Immagino che nel breve periodo vedi un futuro migliore per le trattorie.
“Sì. Per assurdo è così. Pensa alle trattorie familiari di medio livello. Magari hanno anche i locali di proprietà. E sale più grandi. Resisteranno. Non c’è dubbio. Al contrario prendi i locali fighettini, posti curati con pochi coperti e cucine dove non puoi girarci dentro: come faranno a riaprire?”.
È la ristorazione gourmet…
“Esatto. La vedo in difficoltà. La maggior parte dei ristoranti a una Stella hanno in media 30 coperti.

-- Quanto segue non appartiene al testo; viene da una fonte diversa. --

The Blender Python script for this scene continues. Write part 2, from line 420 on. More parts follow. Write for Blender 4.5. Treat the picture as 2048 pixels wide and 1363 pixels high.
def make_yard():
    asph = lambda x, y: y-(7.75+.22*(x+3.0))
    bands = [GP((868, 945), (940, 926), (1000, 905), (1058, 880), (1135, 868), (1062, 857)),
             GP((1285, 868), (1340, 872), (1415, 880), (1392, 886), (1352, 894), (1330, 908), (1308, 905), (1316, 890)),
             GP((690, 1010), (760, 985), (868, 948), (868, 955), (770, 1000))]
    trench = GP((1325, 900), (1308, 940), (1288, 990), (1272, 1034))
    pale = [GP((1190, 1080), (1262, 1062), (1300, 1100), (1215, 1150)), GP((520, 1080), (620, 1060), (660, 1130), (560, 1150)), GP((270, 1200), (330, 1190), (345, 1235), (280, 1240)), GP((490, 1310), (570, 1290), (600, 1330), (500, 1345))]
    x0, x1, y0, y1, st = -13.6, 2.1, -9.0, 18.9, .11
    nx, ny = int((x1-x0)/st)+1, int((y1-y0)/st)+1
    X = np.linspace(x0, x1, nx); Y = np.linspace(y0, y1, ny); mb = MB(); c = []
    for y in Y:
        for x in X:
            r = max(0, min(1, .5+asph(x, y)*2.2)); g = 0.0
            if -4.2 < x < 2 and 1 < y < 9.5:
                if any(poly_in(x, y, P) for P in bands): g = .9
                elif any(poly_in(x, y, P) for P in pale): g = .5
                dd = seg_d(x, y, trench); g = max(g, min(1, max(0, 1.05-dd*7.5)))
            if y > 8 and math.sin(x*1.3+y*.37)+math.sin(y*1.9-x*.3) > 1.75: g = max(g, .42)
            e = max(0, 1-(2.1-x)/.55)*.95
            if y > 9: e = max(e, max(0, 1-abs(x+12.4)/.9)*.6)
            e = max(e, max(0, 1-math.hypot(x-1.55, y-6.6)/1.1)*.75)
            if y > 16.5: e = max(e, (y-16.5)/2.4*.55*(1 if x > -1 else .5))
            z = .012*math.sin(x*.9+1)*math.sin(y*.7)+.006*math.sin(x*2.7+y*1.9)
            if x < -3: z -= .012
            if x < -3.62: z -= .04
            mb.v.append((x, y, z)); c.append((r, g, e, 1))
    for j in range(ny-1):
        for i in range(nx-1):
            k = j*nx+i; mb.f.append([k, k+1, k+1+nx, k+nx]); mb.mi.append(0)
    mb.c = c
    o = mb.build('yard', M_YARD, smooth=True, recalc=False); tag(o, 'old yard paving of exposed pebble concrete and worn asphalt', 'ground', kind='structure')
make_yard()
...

E magari 30 dipendenti. Non c’è lo spazio fisico. Come faranno a stare sul mercato. Non è pensabile che tutti facciano asporto. Devi avere le attrezzature, lo stato d’animo, l’organizzazione per andare avanti. E credo anche che la Guida Michelin 2021 non ci sarà. Come fai stampare una guida con i locali chiusi? Lo stesso vale per le altre”.
E le pizzerie?
“Vale lo stesso principio. Non ci saranno più locali con una offerta di 30/40 pizze. Basta. È finita. Nove-dieci pizze al massimo. E niente tavolate per i primi periodi della ripartenza. Dovrai fare meno cose. E tornare a una pizzeria tradizionale con ingressi contingentati e turni”.

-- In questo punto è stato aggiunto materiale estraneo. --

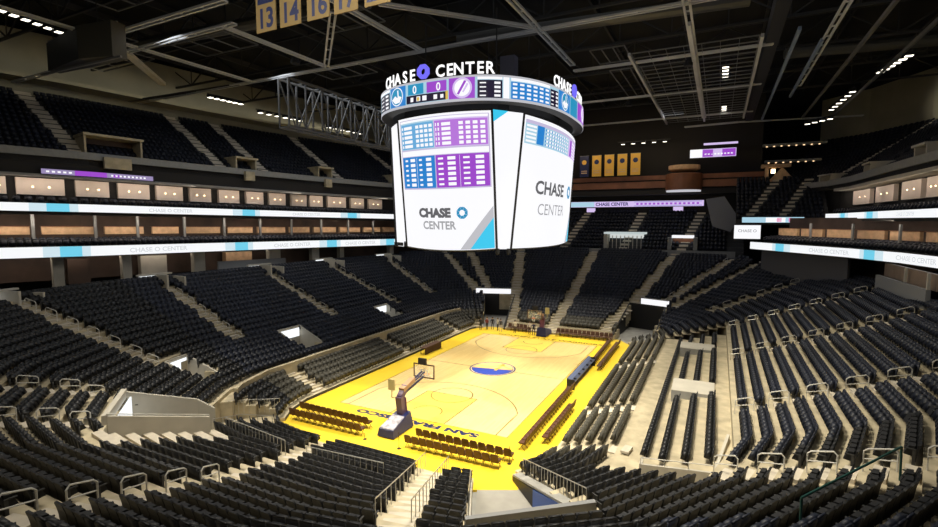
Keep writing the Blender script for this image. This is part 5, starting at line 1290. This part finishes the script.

Mi pare una visione non proprio allettante.
“Sarà un periodo transitorio. Poi si ristabiliranno gli equilibri. Voglio tornare ad abbracciare la gente. Ci vorrà del tempo. Non so, forse due anni”.
Da giornalista che segue il cibo le cose che ti piacciono di più?
“Tutto. Faccio prima a dirti cosa non mi piace come il sedano, il prezzemolo, tutto ciò che è invasivo. Apprezzo tutto se è fatto bene”.
Il tuo pranzo di Pasqua?
“Confinato a casa. Con mia moglie. Ho ordinato un pranzo a domicilio. Tortino di verdure, uova sode. Ravioli al capretto e capretto al forno a legna, patate. E pastiera. C’è uno bravo qui a Bergamo…”.